Temperature controls on diurnal carbon dioxide flux: Implications for estimating soil carbon loss

Carbon dioxide flux from the soil to the atmosphere is an important component of terrestrial C cycling, and accurate estimates of CO2-C fluxes are critical in estimating C budgets. Accurate estimation of daily C loss from infrequent measurements of CO2 flux requires characterization of the temporal variability associated with this processes. We investigated the relationships between diurnal CO2 flux and temperature at two locations, corresponding to two soil types (a sandy loam and a clay loam) in a residue covered no-till corn (Zea mays L.)/soybean field (Glycine Max. L. Merr.).
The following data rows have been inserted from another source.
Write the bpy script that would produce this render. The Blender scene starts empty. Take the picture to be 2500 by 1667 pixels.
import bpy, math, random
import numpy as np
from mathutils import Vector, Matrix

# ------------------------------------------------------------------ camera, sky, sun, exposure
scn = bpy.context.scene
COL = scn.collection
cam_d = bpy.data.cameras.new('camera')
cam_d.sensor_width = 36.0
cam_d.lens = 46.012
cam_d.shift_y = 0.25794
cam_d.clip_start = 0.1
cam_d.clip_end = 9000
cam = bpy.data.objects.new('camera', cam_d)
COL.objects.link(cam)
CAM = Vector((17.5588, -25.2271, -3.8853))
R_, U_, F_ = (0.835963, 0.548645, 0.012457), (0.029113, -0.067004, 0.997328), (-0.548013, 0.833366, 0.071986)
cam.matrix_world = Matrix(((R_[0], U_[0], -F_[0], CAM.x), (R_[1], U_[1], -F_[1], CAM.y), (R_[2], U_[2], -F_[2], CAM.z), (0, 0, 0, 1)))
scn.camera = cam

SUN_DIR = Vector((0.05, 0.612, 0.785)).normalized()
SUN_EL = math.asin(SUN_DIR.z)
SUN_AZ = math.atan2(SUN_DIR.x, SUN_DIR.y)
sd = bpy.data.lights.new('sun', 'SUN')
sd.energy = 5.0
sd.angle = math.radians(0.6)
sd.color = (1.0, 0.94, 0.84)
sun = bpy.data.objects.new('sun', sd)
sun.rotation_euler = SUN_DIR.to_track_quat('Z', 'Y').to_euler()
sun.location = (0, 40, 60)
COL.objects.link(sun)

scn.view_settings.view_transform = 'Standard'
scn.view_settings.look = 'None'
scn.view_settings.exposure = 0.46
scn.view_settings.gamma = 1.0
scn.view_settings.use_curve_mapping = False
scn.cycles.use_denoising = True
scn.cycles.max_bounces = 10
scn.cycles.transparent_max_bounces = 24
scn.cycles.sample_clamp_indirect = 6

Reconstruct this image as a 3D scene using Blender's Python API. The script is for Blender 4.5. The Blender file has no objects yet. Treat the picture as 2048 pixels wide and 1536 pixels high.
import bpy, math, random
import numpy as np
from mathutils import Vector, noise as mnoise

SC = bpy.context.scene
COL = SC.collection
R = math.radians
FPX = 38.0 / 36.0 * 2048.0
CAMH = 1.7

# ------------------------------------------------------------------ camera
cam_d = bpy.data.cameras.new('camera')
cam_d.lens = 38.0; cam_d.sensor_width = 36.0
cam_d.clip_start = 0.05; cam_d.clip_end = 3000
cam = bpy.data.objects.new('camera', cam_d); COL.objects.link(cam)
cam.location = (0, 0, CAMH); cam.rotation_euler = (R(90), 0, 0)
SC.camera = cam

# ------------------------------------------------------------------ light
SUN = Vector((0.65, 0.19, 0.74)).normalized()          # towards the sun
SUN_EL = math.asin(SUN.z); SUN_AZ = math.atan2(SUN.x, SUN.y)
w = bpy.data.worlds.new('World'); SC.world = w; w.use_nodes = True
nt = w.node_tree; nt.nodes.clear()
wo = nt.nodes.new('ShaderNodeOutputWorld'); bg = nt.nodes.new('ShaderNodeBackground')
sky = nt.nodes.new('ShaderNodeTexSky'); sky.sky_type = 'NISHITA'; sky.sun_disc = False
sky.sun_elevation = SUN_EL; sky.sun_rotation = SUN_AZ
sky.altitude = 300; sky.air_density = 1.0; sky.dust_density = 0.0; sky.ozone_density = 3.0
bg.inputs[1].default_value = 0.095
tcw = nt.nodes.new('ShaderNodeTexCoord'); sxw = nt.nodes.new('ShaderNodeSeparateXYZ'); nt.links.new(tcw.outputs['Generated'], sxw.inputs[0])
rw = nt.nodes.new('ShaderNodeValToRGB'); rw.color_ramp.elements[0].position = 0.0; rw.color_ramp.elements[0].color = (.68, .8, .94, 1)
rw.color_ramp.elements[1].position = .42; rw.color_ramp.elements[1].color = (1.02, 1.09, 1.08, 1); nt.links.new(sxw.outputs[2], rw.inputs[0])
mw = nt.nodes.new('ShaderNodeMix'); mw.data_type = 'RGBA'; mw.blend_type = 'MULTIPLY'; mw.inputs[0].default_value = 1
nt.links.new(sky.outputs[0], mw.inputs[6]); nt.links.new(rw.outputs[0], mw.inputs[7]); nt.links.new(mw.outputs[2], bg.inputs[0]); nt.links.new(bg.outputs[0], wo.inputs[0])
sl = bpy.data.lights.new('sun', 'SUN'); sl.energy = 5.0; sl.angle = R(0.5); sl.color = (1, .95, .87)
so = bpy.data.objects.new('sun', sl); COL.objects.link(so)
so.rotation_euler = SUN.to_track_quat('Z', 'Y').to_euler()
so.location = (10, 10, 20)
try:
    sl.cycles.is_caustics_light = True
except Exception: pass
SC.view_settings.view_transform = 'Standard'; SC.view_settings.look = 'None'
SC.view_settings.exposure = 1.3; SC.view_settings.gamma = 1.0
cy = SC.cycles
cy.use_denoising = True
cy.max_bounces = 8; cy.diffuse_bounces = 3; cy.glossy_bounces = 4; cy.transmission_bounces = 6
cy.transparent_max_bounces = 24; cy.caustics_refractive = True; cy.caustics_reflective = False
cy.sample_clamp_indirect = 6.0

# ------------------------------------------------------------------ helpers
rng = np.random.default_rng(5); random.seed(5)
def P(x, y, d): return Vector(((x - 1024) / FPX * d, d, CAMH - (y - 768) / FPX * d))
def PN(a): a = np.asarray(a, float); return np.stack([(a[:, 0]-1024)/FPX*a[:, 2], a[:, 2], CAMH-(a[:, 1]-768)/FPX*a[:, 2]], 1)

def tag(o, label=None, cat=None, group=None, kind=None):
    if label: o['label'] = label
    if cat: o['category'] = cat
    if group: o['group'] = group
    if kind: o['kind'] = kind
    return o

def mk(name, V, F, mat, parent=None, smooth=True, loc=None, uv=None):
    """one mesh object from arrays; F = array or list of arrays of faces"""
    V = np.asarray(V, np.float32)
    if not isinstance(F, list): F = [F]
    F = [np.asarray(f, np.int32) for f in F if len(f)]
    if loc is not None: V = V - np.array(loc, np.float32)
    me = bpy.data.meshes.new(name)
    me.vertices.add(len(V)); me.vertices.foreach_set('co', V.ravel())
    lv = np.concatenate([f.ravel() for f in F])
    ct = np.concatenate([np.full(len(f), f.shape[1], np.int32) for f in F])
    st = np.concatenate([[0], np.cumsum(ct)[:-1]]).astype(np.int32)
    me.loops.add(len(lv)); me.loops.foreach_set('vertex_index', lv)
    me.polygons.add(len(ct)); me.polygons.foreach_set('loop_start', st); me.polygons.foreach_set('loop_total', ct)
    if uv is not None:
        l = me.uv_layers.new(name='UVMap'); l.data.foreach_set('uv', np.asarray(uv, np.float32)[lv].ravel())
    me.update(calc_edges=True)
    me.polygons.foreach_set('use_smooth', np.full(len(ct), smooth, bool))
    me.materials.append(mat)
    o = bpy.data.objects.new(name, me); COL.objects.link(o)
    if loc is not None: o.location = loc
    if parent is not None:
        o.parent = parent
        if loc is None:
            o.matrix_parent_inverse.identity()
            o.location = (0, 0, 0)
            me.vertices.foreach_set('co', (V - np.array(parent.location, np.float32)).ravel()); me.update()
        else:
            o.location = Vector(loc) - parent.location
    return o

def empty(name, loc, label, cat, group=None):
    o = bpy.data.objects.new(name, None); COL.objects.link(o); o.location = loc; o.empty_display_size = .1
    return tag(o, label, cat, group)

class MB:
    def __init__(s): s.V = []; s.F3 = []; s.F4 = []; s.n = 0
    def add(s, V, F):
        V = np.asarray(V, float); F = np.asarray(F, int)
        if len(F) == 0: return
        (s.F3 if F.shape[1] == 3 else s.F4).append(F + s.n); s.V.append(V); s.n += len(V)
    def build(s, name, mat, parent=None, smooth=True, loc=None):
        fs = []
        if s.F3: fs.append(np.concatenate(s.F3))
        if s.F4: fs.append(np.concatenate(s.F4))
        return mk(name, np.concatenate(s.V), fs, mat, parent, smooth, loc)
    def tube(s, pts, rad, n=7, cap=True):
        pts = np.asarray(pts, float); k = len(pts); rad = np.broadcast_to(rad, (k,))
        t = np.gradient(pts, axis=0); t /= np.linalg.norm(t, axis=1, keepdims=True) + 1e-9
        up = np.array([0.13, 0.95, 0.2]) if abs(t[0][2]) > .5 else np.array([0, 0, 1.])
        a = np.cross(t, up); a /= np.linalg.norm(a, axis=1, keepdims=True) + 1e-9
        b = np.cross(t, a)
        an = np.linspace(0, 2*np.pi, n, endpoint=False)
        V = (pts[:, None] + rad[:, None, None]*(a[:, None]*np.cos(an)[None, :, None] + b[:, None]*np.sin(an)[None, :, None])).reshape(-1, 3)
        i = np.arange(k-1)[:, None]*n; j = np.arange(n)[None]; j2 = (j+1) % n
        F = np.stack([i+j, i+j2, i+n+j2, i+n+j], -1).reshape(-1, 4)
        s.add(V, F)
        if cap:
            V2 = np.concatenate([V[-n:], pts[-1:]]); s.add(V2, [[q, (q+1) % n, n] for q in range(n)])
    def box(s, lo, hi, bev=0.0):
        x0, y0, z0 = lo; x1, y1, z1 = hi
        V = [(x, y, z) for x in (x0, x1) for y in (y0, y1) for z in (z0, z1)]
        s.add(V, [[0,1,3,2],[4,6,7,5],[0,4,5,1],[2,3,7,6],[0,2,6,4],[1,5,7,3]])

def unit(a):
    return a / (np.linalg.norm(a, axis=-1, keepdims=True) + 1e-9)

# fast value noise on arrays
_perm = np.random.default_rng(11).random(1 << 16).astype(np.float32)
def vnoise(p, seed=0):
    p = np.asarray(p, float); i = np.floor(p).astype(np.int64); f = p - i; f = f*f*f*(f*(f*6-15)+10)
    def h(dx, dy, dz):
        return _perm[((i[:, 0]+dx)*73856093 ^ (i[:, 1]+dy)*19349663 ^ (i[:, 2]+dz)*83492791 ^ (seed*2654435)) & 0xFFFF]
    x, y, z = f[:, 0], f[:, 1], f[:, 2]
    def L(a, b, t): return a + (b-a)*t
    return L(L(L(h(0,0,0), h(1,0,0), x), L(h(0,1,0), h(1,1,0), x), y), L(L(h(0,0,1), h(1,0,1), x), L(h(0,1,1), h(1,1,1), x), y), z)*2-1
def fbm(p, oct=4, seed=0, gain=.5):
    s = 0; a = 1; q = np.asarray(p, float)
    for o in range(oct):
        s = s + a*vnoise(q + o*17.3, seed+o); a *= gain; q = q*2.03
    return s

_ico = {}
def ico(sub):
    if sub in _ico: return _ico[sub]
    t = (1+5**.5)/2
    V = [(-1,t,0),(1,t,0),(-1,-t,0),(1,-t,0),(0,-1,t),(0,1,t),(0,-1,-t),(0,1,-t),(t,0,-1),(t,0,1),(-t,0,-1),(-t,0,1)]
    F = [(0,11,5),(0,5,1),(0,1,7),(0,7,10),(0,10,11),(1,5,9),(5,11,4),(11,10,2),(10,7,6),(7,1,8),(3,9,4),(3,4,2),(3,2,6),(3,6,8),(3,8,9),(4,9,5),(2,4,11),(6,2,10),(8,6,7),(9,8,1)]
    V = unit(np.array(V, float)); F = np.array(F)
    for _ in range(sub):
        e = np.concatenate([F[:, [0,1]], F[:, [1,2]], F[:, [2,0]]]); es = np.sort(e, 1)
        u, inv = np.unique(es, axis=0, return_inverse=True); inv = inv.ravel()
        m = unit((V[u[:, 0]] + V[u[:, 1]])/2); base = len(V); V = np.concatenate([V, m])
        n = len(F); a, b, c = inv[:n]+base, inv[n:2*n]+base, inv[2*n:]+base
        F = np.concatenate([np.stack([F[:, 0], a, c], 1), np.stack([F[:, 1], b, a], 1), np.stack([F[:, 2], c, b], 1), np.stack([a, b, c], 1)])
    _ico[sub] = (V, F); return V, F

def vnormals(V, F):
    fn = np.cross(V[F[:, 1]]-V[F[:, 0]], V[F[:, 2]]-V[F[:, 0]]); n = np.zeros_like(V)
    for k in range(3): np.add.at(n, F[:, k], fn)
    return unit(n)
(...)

Automated chambers provided hourly measurements of CO2 flux from 4 Mar. through 6 June 2000. Hourly soil temperature measurements were made at the surface and at the 0.05-m depth, along with air temperature and soil water content measurements. Time series analysis showed that the temporal dynamics of CO2 flux were more closely related to air temperature than to soil temperature, perhaps because a substantial portion of the CO2 originated from surface residues. Exponential temperature correction algorithms (Q(10)) were evaluated using a range of Q(10) factors applied to both air and soil temperatures. We found that a Q(10)=2 relationship when applied to a 0.05-m soil temperature performed poorly in this regard, however, air temperature based Q(10) relationships (Q(10)=1.5 or 1.25) performed better in that they reduced time-of-day estimation biases from 28 to <4%. Knowledge of the efficacy of temperature correction algorithms and application of the appropriate temperature measurements should improve the accuracy of cumulative C flux estimates from short-term measurements.